Rejection, Rejection, Rejection

Published on September 2, 2000

When you get rejected, how does it feel? No need for you to answer. Let me. It hurts, it stings, it devalues you, it de-motivates, it deflates you, it makes you want to stop and hide, and on and on. Now, how should you really feel when you are rejected? Hopefully your feeling will not include the emotions listed above.

In rejection, it very easy and common to take things personally and proceed with self-talk on how you screwed up. However, in many instances, it has nothing to do with your screwing up. To begin with, a rejection is not an irreversible situation. All the person is saying to you is at this time, the commitment you are asking for is not equal to the risk associated with it. The value is not there.

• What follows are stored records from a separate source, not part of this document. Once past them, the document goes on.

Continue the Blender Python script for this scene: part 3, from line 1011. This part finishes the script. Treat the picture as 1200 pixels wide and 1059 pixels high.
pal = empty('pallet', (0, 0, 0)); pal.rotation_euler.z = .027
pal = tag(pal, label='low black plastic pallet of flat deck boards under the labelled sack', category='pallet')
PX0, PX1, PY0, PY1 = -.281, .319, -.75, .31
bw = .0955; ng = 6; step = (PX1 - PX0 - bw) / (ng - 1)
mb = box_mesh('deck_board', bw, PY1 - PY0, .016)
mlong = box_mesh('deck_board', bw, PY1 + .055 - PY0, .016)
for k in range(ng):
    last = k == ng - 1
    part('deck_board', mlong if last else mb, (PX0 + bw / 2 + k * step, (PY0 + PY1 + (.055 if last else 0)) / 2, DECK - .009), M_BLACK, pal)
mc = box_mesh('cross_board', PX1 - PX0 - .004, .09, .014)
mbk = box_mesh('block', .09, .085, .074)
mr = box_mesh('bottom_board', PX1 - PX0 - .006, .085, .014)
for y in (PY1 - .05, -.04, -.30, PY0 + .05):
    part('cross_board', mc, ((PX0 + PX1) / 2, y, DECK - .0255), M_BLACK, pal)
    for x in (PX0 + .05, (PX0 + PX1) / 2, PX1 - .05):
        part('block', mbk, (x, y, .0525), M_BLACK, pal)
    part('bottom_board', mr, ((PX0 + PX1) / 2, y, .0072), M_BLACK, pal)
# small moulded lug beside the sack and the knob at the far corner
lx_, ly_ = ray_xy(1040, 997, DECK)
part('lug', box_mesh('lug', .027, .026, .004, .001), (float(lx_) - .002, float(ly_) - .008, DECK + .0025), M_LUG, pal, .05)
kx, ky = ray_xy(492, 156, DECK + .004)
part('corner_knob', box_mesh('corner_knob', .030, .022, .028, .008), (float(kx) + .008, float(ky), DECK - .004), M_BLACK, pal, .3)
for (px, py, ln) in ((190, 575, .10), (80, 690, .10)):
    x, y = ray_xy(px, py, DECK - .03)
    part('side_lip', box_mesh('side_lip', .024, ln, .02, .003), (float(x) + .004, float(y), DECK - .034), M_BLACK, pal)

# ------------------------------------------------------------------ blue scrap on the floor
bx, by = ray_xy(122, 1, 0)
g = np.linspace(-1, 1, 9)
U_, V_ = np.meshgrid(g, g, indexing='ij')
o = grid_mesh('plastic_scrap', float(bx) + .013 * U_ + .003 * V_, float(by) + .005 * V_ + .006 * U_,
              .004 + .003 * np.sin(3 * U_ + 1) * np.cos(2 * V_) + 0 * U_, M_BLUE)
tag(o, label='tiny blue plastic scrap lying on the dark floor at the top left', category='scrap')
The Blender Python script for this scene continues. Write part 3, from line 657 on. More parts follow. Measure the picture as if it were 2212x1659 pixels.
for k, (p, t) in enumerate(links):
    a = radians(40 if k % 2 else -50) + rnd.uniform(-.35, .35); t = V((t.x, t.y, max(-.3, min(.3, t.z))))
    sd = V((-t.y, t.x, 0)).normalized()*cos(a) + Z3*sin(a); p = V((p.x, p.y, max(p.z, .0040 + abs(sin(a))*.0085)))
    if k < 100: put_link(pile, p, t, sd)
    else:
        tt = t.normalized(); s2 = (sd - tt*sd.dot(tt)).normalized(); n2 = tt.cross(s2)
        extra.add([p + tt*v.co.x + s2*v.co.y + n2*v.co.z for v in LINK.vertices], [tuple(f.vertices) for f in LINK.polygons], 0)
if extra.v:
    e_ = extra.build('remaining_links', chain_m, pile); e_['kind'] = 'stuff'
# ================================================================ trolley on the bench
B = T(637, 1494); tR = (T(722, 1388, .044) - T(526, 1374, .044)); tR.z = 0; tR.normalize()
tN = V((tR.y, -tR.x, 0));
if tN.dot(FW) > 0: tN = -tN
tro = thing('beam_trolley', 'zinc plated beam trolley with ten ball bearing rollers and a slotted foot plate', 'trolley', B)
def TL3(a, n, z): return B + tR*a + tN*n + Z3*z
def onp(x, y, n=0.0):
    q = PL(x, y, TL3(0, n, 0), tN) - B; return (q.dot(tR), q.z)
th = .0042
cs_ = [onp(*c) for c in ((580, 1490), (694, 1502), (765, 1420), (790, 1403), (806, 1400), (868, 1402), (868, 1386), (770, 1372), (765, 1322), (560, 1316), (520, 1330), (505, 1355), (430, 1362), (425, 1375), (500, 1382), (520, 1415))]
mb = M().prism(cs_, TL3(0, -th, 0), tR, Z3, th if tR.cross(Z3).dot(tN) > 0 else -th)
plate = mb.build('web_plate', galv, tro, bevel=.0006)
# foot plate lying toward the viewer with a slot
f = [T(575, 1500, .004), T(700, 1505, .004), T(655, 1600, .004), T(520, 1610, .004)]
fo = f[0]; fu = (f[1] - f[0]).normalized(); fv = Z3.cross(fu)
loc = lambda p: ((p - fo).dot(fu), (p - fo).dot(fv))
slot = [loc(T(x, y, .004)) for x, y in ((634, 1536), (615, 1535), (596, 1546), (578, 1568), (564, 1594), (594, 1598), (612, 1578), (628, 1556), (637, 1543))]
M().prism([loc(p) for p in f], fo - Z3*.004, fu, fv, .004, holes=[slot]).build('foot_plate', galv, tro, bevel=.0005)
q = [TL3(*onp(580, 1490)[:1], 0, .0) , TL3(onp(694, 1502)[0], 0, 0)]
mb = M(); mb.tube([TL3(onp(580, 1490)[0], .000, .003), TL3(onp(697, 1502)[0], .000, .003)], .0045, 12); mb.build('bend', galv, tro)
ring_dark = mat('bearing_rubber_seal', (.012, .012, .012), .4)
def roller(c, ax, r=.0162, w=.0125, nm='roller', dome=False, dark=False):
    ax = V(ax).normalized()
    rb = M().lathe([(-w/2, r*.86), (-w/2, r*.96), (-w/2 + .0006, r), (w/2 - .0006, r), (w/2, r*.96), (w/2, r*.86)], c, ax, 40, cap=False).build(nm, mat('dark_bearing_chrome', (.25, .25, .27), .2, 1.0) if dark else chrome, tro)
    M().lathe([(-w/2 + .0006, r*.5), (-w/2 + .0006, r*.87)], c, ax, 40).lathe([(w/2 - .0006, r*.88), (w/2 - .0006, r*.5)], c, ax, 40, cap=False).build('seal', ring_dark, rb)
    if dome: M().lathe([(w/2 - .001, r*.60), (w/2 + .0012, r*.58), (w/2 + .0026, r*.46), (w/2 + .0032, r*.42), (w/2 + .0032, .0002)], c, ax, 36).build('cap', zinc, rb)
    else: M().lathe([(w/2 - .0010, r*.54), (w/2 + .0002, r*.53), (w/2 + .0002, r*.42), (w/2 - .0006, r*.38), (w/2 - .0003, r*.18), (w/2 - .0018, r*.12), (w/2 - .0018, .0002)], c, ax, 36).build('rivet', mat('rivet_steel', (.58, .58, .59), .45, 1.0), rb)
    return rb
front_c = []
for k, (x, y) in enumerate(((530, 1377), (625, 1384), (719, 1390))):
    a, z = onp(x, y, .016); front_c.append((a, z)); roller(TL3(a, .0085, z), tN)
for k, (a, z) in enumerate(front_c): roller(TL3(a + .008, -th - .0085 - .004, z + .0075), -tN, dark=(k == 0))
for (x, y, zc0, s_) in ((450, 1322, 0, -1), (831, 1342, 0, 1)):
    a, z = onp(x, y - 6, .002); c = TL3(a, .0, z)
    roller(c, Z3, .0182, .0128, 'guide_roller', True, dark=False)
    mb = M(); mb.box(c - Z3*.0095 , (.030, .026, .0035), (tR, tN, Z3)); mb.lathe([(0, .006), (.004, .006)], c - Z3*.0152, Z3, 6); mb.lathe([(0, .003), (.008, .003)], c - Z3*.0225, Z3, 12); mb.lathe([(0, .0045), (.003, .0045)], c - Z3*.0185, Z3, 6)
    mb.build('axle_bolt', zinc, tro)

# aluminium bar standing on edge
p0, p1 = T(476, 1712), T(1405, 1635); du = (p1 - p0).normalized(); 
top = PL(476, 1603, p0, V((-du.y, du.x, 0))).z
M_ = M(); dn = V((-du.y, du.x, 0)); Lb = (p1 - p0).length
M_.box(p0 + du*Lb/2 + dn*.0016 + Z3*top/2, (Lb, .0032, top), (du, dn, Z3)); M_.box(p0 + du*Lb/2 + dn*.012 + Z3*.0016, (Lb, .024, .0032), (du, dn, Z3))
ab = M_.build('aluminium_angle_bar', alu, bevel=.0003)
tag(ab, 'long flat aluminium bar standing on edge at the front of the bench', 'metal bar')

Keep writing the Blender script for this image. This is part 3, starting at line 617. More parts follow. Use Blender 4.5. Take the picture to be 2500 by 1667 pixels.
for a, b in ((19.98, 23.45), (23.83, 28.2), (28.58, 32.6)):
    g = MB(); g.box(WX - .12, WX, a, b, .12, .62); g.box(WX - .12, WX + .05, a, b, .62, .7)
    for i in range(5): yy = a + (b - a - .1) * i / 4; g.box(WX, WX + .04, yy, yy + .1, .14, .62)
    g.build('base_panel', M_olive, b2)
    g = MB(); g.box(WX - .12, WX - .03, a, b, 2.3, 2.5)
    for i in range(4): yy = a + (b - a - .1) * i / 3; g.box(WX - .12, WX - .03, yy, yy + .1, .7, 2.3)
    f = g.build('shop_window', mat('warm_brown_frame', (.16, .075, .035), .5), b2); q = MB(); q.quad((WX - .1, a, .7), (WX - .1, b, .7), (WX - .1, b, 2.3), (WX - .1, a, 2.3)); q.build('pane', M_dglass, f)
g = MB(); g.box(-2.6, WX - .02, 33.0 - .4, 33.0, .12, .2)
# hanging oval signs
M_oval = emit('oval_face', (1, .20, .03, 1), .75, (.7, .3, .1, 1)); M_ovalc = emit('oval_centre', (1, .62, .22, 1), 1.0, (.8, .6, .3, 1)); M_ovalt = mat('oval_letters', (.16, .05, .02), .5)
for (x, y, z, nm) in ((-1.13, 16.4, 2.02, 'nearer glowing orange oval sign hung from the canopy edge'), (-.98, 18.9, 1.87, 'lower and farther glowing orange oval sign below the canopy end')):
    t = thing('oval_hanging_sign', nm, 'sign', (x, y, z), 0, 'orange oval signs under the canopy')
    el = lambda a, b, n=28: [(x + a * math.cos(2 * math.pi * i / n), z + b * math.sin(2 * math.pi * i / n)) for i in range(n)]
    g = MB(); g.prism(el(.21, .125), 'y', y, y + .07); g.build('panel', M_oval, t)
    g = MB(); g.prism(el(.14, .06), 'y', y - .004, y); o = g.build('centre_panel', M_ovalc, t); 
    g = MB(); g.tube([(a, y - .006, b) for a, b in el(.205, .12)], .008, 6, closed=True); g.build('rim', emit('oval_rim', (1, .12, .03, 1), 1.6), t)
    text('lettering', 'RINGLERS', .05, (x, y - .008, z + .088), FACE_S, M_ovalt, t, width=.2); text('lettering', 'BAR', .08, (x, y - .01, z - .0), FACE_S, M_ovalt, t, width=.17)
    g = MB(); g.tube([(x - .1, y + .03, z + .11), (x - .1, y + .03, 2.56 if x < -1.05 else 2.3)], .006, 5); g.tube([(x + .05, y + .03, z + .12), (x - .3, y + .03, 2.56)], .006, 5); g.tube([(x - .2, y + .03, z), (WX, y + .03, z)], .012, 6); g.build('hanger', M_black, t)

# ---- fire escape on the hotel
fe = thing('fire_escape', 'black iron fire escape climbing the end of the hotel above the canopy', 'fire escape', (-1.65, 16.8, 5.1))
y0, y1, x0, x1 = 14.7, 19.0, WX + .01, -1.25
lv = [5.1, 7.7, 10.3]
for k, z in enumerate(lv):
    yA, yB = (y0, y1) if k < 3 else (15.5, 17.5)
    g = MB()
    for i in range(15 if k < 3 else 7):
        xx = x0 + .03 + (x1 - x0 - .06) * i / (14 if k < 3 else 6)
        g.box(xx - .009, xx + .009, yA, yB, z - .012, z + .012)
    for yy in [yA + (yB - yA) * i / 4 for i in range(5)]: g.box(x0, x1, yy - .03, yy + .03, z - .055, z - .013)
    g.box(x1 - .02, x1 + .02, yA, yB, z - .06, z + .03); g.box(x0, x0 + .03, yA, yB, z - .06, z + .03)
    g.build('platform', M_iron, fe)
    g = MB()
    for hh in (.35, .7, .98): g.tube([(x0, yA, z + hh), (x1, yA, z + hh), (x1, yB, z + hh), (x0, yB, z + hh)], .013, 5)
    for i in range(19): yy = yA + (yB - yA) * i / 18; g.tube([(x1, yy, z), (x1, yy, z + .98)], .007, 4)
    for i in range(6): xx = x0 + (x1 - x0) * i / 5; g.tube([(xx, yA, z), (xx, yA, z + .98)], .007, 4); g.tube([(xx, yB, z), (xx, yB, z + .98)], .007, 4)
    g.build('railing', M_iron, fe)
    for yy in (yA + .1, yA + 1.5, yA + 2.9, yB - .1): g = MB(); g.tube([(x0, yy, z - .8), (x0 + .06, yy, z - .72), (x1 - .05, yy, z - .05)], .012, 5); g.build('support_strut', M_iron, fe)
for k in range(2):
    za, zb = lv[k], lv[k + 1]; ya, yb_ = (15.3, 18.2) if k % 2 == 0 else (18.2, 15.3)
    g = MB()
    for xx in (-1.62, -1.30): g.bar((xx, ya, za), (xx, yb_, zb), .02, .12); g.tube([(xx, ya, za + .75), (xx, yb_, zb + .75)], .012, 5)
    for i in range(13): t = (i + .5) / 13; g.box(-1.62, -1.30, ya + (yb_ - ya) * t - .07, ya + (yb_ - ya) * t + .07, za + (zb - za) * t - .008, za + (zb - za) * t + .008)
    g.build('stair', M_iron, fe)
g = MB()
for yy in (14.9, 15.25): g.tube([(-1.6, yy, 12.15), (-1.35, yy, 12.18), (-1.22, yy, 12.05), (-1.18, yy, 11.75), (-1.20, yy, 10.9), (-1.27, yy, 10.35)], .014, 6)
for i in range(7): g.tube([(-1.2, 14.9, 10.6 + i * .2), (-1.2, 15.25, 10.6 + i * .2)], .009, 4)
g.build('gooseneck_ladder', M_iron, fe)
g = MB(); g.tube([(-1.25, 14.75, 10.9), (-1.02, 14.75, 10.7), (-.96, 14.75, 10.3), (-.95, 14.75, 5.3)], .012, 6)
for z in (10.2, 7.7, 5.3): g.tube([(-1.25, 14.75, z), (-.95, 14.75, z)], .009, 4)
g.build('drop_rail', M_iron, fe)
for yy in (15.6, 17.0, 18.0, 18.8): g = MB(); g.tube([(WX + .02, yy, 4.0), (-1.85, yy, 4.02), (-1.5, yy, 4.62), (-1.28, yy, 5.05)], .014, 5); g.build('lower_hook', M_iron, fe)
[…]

All you simply have to do is find out what’s missing for the customer and provide it. Then you will see the rejection transformed into acceptance.

Another thing. When people reject us, it many times has more to do with what they are going through versus what you are doing. Did you ever take the time to stop and think that maybe the customer was just simply having a bad day and was not in the mood to being receptive to anyone?

Bottom line, rejection is usually not personal. It is simply a statement that something is missing. Find the missing, reposition your offering and transform the no into a yes. If that doesn’t work, then move on to the customer who values your products and services. That is where your money, sense of self worth and future success lie.